Plazas

 


 

El 19 de noviembre de 2020, pasadas las seis de la tarde, regresaba a mi casa por la Calle Mayor y a la altura de la Plaza del Parlamento tomé esta foto. Lo que llamó mi atención fue ver la plaza desierta, los adoquines ocultados por las patas de las mesas y las sillas, entonces desaparecidas, así como la falta de gente, una soledad sonora que bramaba su desamparo y le confería un rostro inédito a un espacio que durante semanas dejó de ser una plaza, y ahí entonces el regusto amargo en la boca, la tristeza con falanges de acero recorriendo mi espinazo, en una caricia fúnebre, en un réquiem que sonaba a muerto al compás de las campanas en las iglesias próximas, un malestar excusable, creo, si pensamos que las plazas son los órganos vitales de la ciudad, por cuya sangre corren las terrazas, las palomas, el paisanaje, los turistas, la vida, la linfa urbana, en definitiva. Porque todo lo demás son calles, ruido, tráfico, edificios, naturaleza domesticada.

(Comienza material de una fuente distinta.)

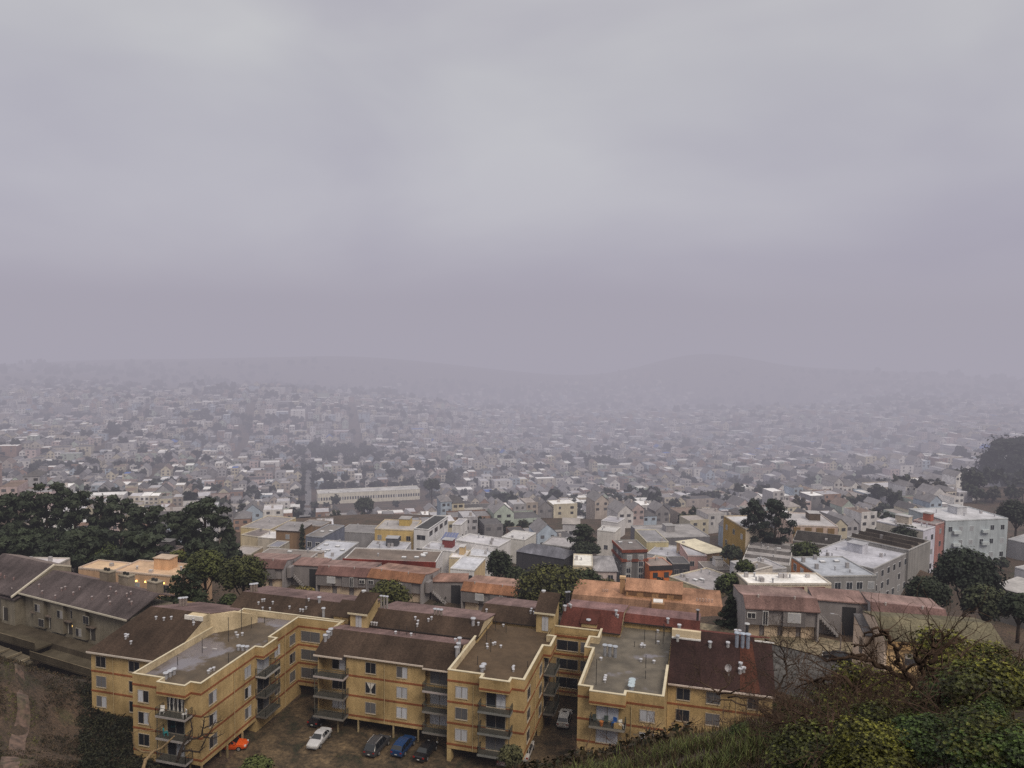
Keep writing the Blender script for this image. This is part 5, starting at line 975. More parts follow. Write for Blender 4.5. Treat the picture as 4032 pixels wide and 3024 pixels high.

Porque la plaza es el significado, tanto como su sentido y también su centro, múltiple. 


Aquella tarde, en la Plaza del Parlamento, hice de la mirada un travelling, y del parlamento un monólogo interior, sin audiencia, y sentí el vacío, la precariedad, un futuro oscurecido, la incertidumbre rebotando de esquina en esquina, sin freno, hasta ir a perderse, ella por la Muralla del Revellín, y yo, igual de perdido, alejarme con la seguridad de que ninguna muralla, sin importar la anchura ni la altura, nos iba a poner a salvo.